Juarez declined to address the specific allegations against her. Tezozomoc, in an interview, said he and Juarez are merely enacting and enforcing rules that the farm’s “general membership” voted to approve. He and Juarez were elected in February 2004 to be the farm’s leaders and public representatives, Tezozomoc said. They have faced two or three challenges to their office, he said, but each time, a majority of the farmers voted to keep them. Enforcing the rules is his job, Tezozomoc said. “It’s all volunteer,” he said. “We’re not forcing anybody to be there. We’ve empowered people to struggle.”

But current and former South-Central farmers paint a different picture. Many said they were never interested in picketing or marching in demonstrations, but were forced to participate by the farm leadership. Many said they did not want to participate in a ’round-the-clock “vigil” at the site, but were threatened with expulsion if they refused.

They said they sought help from the food bank, from the lawyers at Hadsell and Stormer, and from outside organizations, but each time, Juarez and Tezozomoc either arrived unannounced at meetings away from the farm or responded by increasing pressure on the farmers to comply with their rules.

“It’s going to be impossible to do anything with those people there,” said Rafael Ruiz, a former South Central farmer who arrived at the site one morning in January and found his 30-by-30-foot lot locked shut. “I don’t like using hard words, but they’re despots.”

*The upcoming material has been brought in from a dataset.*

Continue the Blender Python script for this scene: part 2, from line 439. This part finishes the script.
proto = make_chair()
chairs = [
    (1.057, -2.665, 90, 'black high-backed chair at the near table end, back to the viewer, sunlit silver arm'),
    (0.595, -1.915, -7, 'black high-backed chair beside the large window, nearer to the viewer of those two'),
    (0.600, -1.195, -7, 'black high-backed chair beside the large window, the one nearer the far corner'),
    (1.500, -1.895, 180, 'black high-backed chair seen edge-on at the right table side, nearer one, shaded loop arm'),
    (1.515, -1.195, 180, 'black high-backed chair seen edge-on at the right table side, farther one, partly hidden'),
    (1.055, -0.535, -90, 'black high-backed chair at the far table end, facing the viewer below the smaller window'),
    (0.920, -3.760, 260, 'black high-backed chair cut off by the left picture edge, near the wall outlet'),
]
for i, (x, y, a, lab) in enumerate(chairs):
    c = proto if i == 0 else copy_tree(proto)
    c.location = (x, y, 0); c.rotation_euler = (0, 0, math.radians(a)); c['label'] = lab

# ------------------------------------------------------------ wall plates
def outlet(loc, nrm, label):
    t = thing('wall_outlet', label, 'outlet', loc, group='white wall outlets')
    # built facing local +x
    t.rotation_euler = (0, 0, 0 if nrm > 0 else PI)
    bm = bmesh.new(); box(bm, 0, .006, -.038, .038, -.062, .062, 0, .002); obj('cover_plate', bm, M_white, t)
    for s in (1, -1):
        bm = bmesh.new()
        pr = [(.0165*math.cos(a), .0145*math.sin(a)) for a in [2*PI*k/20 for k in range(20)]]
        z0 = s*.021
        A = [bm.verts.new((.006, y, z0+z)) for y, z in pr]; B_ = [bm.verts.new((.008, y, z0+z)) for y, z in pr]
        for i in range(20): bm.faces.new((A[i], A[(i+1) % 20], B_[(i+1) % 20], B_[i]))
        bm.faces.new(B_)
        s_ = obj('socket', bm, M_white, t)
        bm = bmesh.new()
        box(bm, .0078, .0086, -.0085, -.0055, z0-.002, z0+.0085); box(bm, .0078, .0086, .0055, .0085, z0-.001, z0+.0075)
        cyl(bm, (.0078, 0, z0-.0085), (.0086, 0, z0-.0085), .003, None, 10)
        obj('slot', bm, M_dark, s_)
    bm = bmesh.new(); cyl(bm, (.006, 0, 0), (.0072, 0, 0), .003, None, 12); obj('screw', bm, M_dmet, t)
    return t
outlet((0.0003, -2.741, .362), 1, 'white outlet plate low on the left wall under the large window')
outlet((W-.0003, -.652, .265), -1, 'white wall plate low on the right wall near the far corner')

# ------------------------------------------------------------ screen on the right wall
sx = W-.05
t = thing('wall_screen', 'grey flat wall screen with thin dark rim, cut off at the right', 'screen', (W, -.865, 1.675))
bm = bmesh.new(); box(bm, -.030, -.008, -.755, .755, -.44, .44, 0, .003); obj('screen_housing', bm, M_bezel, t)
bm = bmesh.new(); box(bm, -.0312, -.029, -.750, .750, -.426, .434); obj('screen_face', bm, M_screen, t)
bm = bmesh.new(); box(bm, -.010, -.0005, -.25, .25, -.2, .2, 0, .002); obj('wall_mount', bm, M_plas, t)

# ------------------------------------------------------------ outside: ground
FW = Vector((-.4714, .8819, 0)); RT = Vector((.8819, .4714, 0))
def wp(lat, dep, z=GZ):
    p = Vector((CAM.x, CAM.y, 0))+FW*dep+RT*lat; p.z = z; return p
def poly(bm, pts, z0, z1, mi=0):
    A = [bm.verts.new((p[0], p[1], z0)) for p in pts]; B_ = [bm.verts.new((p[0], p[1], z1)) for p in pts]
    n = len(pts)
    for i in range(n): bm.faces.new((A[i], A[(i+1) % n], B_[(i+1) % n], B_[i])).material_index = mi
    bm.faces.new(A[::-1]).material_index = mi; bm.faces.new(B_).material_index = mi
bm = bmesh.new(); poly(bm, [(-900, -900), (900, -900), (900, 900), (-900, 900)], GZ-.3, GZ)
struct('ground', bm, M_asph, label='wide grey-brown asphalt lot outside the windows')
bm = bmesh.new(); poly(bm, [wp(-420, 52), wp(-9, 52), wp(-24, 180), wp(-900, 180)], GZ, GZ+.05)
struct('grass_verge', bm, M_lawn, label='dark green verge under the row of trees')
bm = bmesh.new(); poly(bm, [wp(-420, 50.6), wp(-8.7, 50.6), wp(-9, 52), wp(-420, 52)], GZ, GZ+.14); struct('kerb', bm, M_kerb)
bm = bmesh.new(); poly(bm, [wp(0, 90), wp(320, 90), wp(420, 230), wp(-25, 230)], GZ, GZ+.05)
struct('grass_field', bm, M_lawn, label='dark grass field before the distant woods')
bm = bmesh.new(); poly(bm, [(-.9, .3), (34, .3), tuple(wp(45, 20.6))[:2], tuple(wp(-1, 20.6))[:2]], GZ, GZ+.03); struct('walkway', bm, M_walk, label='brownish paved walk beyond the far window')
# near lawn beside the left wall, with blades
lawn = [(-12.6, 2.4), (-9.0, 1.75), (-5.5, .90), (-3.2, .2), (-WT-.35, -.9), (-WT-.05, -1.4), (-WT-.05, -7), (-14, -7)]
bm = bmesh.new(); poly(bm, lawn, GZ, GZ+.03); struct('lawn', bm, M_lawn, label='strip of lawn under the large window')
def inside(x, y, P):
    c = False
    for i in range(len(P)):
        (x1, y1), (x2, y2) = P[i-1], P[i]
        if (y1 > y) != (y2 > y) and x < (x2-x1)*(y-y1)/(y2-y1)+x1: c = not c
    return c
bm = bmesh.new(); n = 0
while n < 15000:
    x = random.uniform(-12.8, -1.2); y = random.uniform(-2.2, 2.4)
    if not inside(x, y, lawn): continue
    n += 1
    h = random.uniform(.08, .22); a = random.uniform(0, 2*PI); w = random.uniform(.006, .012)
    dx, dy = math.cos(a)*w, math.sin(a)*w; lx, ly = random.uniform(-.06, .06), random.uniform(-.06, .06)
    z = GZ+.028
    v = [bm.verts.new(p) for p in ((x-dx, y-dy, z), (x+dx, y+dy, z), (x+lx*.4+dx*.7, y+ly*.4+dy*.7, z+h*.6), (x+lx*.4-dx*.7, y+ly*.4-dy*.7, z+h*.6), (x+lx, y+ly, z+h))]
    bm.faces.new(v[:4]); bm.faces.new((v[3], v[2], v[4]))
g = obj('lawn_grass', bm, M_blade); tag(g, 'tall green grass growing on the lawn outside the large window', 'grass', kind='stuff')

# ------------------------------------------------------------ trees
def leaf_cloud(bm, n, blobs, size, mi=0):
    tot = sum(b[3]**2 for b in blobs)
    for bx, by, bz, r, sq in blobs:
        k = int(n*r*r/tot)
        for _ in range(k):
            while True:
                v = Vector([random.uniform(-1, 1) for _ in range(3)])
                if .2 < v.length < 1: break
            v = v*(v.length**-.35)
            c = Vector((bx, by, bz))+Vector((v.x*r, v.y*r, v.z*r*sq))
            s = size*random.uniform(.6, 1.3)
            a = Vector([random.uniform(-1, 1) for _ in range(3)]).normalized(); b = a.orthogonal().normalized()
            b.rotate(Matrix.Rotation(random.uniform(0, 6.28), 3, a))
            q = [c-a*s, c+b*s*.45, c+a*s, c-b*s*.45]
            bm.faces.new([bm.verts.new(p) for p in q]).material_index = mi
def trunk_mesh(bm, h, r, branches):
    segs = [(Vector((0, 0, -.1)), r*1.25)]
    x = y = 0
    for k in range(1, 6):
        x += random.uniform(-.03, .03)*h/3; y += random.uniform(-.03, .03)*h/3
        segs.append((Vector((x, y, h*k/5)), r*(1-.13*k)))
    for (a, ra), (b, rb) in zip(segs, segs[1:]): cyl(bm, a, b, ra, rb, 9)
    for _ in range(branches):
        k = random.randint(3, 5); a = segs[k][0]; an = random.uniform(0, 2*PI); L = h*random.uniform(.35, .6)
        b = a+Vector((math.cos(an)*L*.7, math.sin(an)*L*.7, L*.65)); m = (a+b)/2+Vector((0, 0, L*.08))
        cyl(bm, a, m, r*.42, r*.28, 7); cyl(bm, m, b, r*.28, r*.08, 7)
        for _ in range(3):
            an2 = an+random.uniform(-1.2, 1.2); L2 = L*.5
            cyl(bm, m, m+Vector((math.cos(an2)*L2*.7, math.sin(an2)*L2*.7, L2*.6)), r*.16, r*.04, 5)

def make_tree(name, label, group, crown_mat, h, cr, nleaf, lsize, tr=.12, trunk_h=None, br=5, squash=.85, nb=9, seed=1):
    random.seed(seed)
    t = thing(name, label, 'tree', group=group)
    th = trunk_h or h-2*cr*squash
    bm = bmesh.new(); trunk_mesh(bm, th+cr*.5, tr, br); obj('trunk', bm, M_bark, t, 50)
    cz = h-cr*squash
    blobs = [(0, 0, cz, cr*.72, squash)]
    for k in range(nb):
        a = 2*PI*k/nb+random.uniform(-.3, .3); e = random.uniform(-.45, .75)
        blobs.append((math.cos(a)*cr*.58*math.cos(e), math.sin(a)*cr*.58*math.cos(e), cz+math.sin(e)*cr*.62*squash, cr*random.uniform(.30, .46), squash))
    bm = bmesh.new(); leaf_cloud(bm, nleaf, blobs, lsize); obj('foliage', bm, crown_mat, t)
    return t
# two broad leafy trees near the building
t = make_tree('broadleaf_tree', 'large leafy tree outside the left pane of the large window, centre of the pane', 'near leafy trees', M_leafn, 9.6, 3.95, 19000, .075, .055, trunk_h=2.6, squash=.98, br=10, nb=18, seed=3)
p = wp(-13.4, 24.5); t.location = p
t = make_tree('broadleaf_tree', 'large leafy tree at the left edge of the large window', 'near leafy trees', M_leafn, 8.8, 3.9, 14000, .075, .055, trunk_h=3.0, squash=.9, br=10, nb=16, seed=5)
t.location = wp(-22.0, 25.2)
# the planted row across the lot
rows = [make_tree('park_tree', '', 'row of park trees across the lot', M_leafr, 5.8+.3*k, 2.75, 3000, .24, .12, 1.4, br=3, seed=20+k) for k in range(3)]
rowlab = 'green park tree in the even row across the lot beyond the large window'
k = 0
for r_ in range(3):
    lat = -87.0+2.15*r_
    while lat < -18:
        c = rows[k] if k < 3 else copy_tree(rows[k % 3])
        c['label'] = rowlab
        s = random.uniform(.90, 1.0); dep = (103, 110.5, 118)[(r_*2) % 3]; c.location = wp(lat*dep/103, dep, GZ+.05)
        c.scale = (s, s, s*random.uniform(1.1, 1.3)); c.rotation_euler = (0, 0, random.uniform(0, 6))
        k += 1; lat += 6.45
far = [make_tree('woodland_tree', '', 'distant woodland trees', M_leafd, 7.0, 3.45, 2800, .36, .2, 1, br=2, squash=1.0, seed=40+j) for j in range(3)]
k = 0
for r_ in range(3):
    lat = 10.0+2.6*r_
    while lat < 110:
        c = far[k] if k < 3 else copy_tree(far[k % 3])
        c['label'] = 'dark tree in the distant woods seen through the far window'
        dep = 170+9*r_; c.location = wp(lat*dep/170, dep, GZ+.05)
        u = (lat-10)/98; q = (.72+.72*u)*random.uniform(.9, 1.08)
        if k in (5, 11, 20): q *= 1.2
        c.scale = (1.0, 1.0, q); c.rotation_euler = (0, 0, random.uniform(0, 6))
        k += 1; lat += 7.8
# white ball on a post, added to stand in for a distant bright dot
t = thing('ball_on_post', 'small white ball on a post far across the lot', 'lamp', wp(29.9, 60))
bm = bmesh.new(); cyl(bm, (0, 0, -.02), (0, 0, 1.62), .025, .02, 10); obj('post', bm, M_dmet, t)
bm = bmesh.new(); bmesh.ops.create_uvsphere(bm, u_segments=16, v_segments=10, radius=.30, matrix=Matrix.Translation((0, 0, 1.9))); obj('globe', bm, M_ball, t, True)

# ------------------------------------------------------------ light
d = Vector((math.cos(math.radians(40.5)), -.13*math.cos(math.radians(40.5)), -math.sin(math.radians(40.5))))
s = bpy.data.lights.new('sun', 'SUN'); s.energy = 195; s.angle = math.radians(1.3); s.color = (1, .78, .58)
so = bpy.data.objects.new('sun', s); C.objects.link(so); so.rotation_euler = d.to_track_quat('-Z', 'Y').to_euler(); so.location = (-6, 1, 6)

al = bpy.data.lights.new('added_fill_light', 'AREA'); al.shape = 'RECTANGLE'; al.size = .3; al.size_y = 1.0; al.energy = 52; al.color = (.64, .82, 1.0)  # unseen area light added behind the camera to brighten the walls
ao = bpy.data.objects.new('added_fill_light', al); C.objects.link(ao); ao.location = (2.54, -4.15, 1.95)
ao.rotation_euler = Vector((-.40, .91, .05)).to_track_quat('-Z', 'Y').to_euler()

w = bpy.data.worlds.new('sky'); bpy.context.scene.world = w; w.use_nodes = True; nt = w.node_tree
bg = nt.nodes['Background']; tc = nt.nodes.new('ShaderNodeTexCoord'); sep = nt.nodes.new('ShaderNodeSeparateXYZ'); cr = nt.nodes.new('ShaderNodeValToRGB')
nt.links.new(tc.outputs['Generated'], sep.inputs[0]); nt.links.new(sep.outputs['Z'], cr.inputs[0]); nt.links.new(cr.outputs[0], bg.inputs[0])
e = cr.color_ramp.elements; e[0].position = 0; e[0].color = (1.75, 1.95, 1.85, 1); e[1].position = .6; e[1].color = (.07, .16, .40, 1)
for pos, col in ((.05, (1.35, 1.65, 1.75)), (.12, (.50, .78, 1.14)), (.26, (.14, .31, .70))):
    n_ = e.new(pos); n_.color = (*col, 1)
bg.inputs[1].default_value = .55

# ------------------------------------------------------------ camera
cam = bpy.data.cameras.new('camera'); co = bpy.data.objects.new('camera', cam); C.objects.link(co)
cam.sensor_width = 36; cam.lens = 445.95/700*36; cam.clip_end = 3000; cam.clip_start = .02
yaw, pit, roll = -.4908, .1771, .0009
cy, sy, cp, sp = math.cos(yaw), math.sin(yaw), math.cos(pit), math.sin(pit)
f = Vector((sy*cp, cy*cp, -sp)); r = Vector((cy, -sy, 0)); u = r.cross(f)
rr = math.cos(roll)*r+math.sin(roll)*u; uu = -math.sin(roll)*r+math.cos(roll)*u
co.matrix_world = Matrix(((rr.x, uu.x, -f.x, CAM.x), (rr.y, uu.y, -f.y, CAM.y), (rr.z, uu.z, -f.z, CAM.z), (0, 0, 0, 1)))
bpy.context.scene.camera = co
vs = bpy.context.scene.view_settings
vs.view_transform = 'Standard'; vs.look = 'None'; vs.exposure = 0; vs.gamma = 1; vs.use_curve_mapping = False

One gardener who still works on land at the 41st Street farm said the leaders initially were seen as strong allies in their struggle to preserve the land because they spoke good English, unlike most of the other squatters, a majority of whom are immigrants from rural areas in Mexico. Now, three years after Juarez and Tezozomoc took control, that gardener and many others said, fear reigns at the South-Central farm.